Former Guatemalan President Alvaro Colom is arrested under corruption charges JOHAN ORDONEZ/AFP/Getty Images

Justice politique en Amérique latine

PARIS –En avril, l'ancien président brésilien Luiz Inácio Lula da Silva s'est rendu à la police pour commencer à purger une peine de prison de 12 ans pour corruption passive et blanchiment d'argent. Ce n'était que la dernière en date d'une série d'arrestations et de poursuites de dirigeants politiques et économiques latino-américains - une tendance qui a commencé il y a quatre ans, avec l'éclatement du scandale de corruption du groupe brésilien Odebrecht. Mais si une répression de la corruption est absolument nécessaire, l'approche de plus en plus politisée de ces procédés place toute la région sur une pente glissante.

Avec des gouvernements et des législatures latino-américaines confrontées à une profonde crise de crédibilité, le pouvoir judiciaire est devenu un acteur majeur dans certains pays. Au Brésil, par exemple, des personnalités impliquées dans l'Opération Lava Jato (une enquête en cours sur la corruption à grande échelle dans la compagnie pétrolière publique Petrobras) - telles que Deltan Dallagnol, le procureur, et Sergio Moro, le juge en charge de l'enquête - sont devenus de véritables acteurs politiques. Leur influence dépasse désormais de loin leur rôle d'avocats, de magistrats ou de juges de première instance.

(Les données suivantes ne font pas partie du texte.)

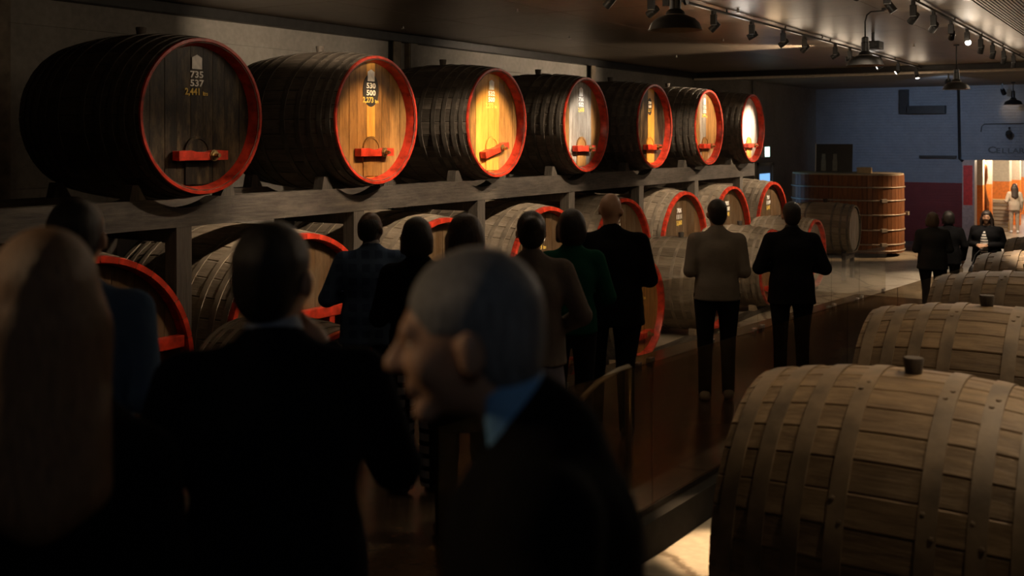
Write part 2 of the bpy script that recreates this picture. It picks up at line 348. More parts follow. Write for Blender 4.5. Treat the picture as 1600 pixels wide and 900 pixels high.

Le vrai problème, cependant, est que des responsables comme Moro ont transformé l'action judiciaire contre la corruption en une croisade morale et politique, pour laquelle ils sont prêts à bafouer la loi. Des magistrats de la Cour suprême affirment que, pour emprisonner Lula avant la campagne présidentielle de 2018, Moro a désobéi aux règles de la procédure pénale et manipulé les mécanismes de la détention préventive. Moro lui-même admet dans son verdict qu'il condamne Lula sans aucune preuve directe d'un acte illicite.